LATE CRETACEOUS  TECTONIC AND SEDIMENTARY EVOLUTION  OF  THE BANDAR  ABBAS  AREA, FARS REGION,  SOUTHERN IRAN

  1. Piryaei *1,  J. J. G. Reijmer 2,  J. Borgomano3 and F. S.P. van Buchem4

1 IFP, 1and 4, avenue de Bois-Préau, F-92852 Rueil-Malmaison Cedex, France;  and Université de Provence (Aix-Marseille 1), Carbonate Systems and Reservoir Geology Laboratory EA 4229, Case 67, 3 place Victor Hugo, F-13331 Marseille Cédex 3, France.

Current address: NIOC Exploraton Directorate, Tehran, Iran.

*corresponding author, email: a.piryaei@niocexp.ir

2 VU University Amsterdam, Faculty of Earth and Life Sciences, Department of Sedimentology and Marine Geology, De Boelelaan 1085, 1081 HV Amsterdam, The Netherlands; and Delft University of Technology, Department of Geotechnology, Delft, Netherlands

3 Université de Provence (Aix-Marseille 1), Carbonate systems and reservoir geology laboratory EA 4229, Case 67, 3 place Victor Hugo, F-13331 Marseille Cédex 3, France.

4 IFP, 1 and 4, avenue de Bois-Préau, 92852 Rueil-Malmaison Cedex, France;  current address: Maersk Oil, Esplanaden 50, 1265 Copenhagen, Denmark.

The Upper Cretaceous succession in the SE Zagros (Bandar Abbas area) is characterized by marked changes in facies and thickness. These changes relate to sediment deposition in a foreland basin along the NE margin of the Arabian plate. The succession was measured at eight outcrop sections in the Khush, Faraghun, Gahkum, Genow and Khamir anticlines. The measured sections illustrate a transition from shallow-water carbonate platform deposits (Cenomanian to Coniacian) to deep-water facies (Santonian to Maastrichtian). Outcrop observations were compared to data from ten off- and onshore wells and to a series of seismic profiles.

Four cross-sections were constructed using well and outcrop data and illustrate facies and thickness variations within the Upper Cretaceous. Based on these regional profiles, the Late Cretaceous depositional history of the Bandar Abbas area was reconstructed and can be divided into two tectono-sedimentary phases suggesting a transition from a passive to an active margin.
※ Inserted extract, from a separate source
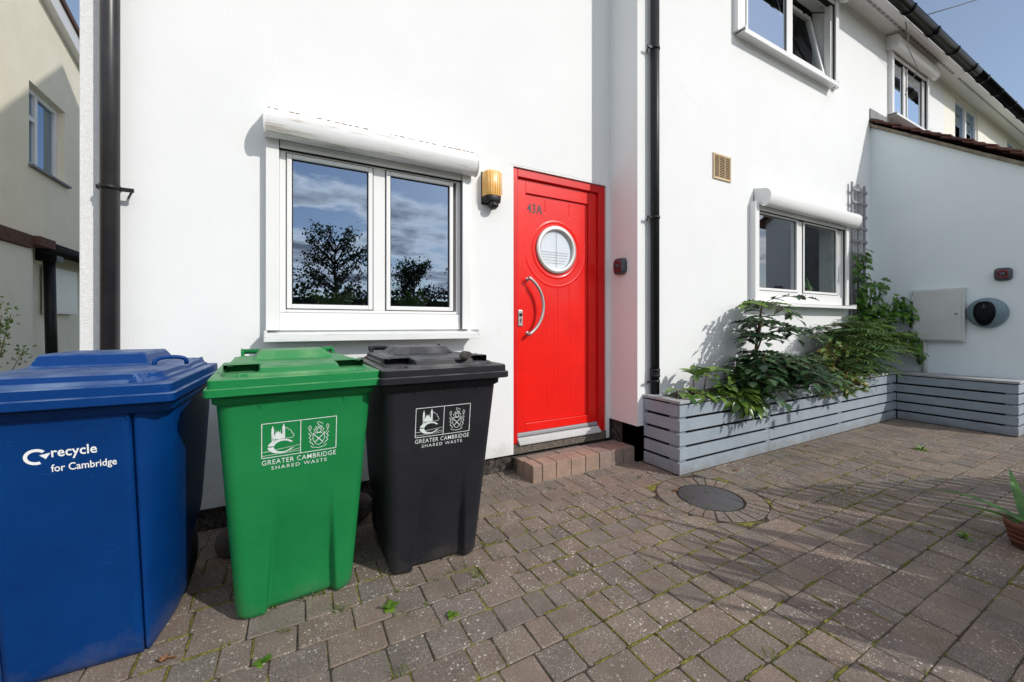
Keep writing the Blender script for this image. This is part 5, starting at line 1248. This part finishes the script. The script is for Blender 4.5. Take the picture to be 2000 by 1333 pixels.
# sprig of shrub at the far left
sh = empty('garden_shrub', (-2.32, 5.2, 0), label='small pale leaved shrub against the neighbouring annexe wall', cat='shrub')
lf, st = MB(), MB()
for k in range(30):
    z = rl.uniform(.7, 1.25); tip = Vector((-2.32 + rl.uniform(-.12, .12), 5.2 + rl.uniform(-.45, .30), z + rl.uniform(.0, .16))); b0 = Vector((-2.32, 5.05, .3)); st.tube([b0, b0.lerp(tip, .6), tip], [.008, .004, .002], 5)
    for i in range(34):
        p = b0.lerp(tip, rl.uniform(.72, 1.02)) + rdir(rl) * .05; leaf(lf, p, rdir(rl), Vector((0, 0, 1)) + rdir(rl), .035, .018)
lf.build('foliage', M['lf_fern2'], sh); st.build('stems', M['stem'], sh)

# ------------------------------------------------------------ trees behind the camera, seen mirrored in the window
def tree(x, y, h, wd, label, seed):
    e = empty('garden_tree', (x, y, 0), label=label, cat='tree', group='trees across the road mirrored in the window')
    r = random.Random(seed); t = MB(); lf = MB(); top = Vector((x, y, h * .8))
    t.tube([(x, y, 0), (x + .1, y, h * .35), (x - .05, y, h * .6), top], [.05 * h * .5, .04 * h * .45, .03 * h * .3, .01], 8)
    for k in range(44):
        z = h * r.uniform(.18, .8); b0 = Vector((x, y, z)); a = r.uniform(0, 2 * PI); ln = wd * r.uniform(.5, 1) * (1.15 - z / h); tip = b0 + Vector((math.cos(a) * ln, math.sin(a) * ln, r.uniform(.1, .5) * ln + h * .08)); t.tube([b0, b0.lerp(tip, .5) + Vector((0, 0, .05)), tip], [.035, .02, .006], 5)
        for i in range(90):
            p = b0.lerp(tip, r.uniform(.35, 1.08)) + rdir(r) * r.uniform(0, .32); leaf(lf, p, rdir(r), rdir(r), r.uniform(.08, .14), r.uniform(.05, .08), 'oval')
    lf.build('crown', M['lf_tree'], e); t.build('trunk', M['bark'], e)
tree(1.4, -12.5, 5.6, 2.5, 'leafy garden tree opposite the large window, tallest of the row', 1)
tree(4.9, -13.5, 4.6, 2.0, 'slender tree opposite the gap between window and door', 2)
tree(8.0, -12.0, 6.0, 2.4, 'bushy tree opposite the red front door', 3)
tree(-1.6, -13.0, 4.4, 2.6, 'low round tree opposite the blue bin', 4)
hd = MB(); rh = random.Random(8)
for k in range(5200):
    x = rh.uniform(-8, 16); y = -14.5 + rh.uniform(-.5, .5); top = 2.75 + .6 * noise.noise(Vector((x * .5, 0, 3))); z = rh.uniform(.2, top)
    leaf(hd, (x, y + .5, z), rdir(rh), Vector((0, 1, .3)) + rdir(rh) * .6, rh.uniform(.14, .24), .13)
hd.box(-8, 16, -14.9, -14.2, 0, 2.3)
tag(hd.build('hedge', M['lf_tree'], None), 'long dark hedge across the road mirrored low in the window', 'hedge')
Sedimentation during Phase I (late Albian to Coniacian) took place in shallow-water carbonate platform and intrashelf basin settings (Sarvak Formation), and four third-order sequences can be recognised. The uppermost sequence is locally capped by fresh-water, pisolith-bearing carbonate sand and conglomerates with local laterite and palaeosols of the Coniacian Laffan Formation. Shallow-water facies consist mainly of wackestone to packstones with abundant benthic foraminifera. Sediments deposited in intrashelf basins are dominated by oligosteginid-bearing facies. Eustatic variations in sea level, the creation of a foreland basin and salt tectonics most probably controlled patterns of  sedimentation during this phase.

During the second tectono-sedimentary phase (Phase II: Santonian to Late Maastrichtian), sediments were dominated by pelagic marls and gravity flow deposits. Lateral thickness variations become more marked to the NE as a result of obduction processes and the creation of the foreland basin.

Allochthonous ophiolitic and radiolarite-bearing units are common in the northern part of the Fars region but are restricted to a few localities in the Bandar Abbas area. Traces of allochthonous materials occur in the SE-most part of the Khush anticline; thrust slices in offshore seismic profiles may link to the Hawasina nappes of Oman.  At the top of the Phase II succession, pelagic facies locally interfinger with Omphalocyclus and Loftusia-bearing facies (Tarbur Formation) and evaporites (Sachun Formation). These deposits are overlain by slumped and dolomitized shallow-water carbonates of the Paleocene – Eocene Jahrum Formation.

The sedimentary sequence in the Bandar Abbas area illustrates a far-field response to Late Cretaceous obduction processes and foreland basin development, as well as to halokinetic activity. Rapid variations in thickness and facies document the evolution of depositional processes in the foreland basin.